3. Within the time limit for preparing for consideration of the application, the Judge assigned to consider the application shall have the following rights:
a) To request the parties in the mediation and persons with relevant interests and duties to express opinions about the request of the applicant for recognition of successful mediation result and/or to clarify the request or supplement materials if necessary;
b) To request agencies, organizations or individuals having jurisdiction to conduct mediation to supply the Court materials to serves as the basis for the consideration of application of involved parties if it is deemed necessary.
Agencies, organizations and individuals receiving the requests of the Court shall respond within 05 working days from the day on which such requests are received.
4. Participants in the meeting for consideration of the application and procedures for consideration of the application shall comply with regulations in Article 367 and Article 369 of this Code.
5. The Judge shall make decisions to recognize the successful out-of-Court mediation result when conditions specified in Article 417 of this Code are fully satisfied. A decision of the Court must contain the details specified in Article 370 of this Code.
6. The Judge shall make decisions to not recognize the successful out-of-Court mediation result when conditions specified in Article 417 of this Code are not fully satisfied.
The refusal to recognize the successful out-of-Court mediation result shall not affect the contents and legal value of such out-of-Court mediation result.
7. The decision to recognize or to not recognize a successful out-of-Court mediation result shall be sent to the parties of the mediation agreement, persons with relevant interests and duties and the procuracy of the same level.
8. The decision to recognize or to not recognize a successful out-of-Court mediation result shall immediately take effect and shall not be appealed against according to appellate procedures.
9. The decision to recognize or to not recognize the successful out-of-Court mediation result shall be enforced according to law regulations on enforcement of civil judgments.
PROCEDURES FOR SETTLEMENT OF CIVIL MATTERS RELATED TO THE ARREST OF AIRCRAFTS OR SEAGOING VESSELS
Article 420. Right to request the Court to arrest an aircraft or a seagoing vessel
1. Any agencies, organizations or individuals shall be entitled to request the Court to arrest an aircraft at an airport or an airfield to ensure the benefits of the creditor, owner or the third party who suffer damage on the surface or other people with rights and interests towards the aircraft or to enforce a civil judgment according to law regulations on Vietnam’s civil aviation.
2. Any agencies, organizations or individuals may request the Court to arrest a seagoing vessel to ensure the settlement of maritime complaints to enforce a civil judgment or to provide Judicial assistance.

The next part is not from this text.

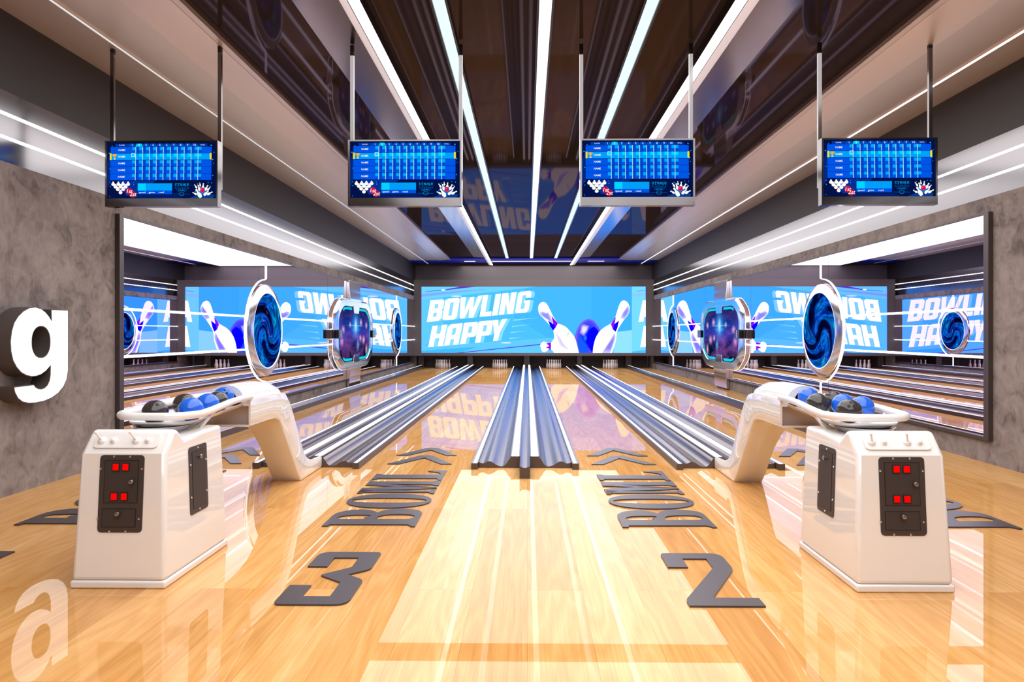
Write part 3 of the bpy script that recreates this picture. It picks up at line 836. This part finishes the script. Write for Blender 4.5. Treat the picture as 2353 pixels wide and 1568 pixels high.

Article 421. Jurisdiction of the Court to arrest an aircraft or a seagoing vessel
1. The People’s Court of province where is the location of the airport/airfield where the aircraft which is requested to be arrested landed shall have jurisdiction to make a decision to arrest such aircraft.
2. The People’s Court of province where is the location of the seaport/inland port where the seagoing vessel which is requested to be arrested is operating shall have the jurisdiction to make a decision to arrest such vessel. If such seaport is comprised of multiple wharves that are located in multiple provinces and central-affiliated cities, the People’s Court of province where is the location of the wharf where the seagoing vessel which is requested to be arrested is operating shall have the jurisdiction to make a decision to arrest such vessel.
Article 422. Procedures for arresting aircrafts or seagoing vessels
Procedures for processing civil matters related to the arrest of an aircraft or a seagoing vessel shall comply with law regulations on arrest of aircrafts and/or seagoing vessels.